Although we refer every day to icons, by which we mean a variety of things from movie stars and classic cars to little symbols on a computer screen, we in the West seldom see the real icons which are so important in the Orthodox churches to the East.

Tradition traces the use of icons to an original painting on board of the Virgin and Child by St Luke. Orthodox believers insist that icons allow them to concentrate their meditations on the doctrines of the Church.

In the early days of Christianity, when few people could read, they were vital in spreading the Church's teachings by depicting important Biblical events to the illiterate, and the icon painter still works under strict rules which give religious purpose supreme importance, with artistic merit irrelevant.

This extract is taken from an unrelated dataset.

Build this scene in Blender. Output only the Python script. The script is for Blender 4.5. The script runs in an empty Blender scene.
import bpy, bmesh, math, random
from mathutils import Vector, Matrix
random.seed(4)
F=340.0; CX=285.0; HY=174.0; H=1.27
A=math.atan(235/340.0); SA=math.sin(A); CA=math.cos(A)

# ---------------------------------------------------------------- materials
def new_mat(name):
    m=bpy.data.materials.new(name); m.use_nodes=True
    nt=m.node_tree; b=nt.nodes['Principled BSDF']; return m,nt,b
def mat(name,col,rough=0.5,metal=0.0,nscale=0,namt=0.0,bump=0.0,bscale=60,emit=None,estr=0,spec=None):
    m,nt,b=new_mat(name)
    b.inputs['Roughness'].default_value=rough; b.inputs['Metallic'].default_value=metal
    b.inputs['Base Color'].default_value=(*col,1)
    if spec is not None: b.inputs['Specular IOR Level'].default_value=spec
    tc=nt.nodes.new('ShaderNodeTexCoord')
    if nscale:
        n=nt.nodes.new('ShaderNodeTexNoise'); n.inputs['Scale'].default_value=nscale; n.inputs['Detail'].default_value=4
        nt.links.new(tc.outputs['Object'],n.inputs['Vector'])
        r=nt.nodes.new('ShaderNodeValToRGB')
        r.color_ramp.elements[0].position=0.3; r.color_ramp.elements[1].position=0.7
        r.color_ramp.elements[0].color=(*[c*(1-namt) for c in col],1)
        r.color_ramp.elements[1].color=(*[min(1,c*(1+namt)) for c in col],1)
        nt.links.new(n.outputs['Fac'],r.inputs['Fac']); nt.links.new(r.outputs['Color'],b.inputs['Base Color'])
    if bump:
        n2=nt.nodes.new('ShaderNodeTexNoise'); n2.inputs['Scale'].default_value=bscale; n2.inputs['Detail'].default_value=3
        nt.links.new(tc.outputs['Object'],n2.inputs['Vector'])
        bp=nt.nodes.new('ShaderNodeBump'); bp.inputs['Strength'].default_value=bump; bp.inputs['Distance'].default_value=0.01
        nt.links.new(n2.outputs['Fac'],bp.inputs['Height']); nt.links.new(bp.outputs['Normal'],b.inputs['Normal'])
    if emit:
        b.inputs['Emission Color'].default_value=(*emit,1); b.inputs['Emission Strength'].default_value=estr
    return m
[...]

As Richard Temple, who owns a London gallery specialising in icons, writes, the painter 'invents nothing from his subjective imagination. He is no more free to introduce novelties than the priest celebrating the liturgy.' This is far from the individualistic tendencies of Western painting since the Renaissance, even of religious subjects, and Mr Temple's book will help us to adjust our vision.

We need to recognise the spiritual power as well as the artistic strength of images such as the ones made in the 15th century by the great Moscow monk Andrei Rublyov, including the extraordinary Veronica image and the solemn and beautiful St John the Precursor, now housed in a special museum devoted to the painter.

Or, unforgettably haunting to those who visit St Catherine's Monastery on Mount Sinai in the Egyptian desert, the humanity of the oldest surviving icons in the world, gazing serenely at us across the 1,400 years since they were painted.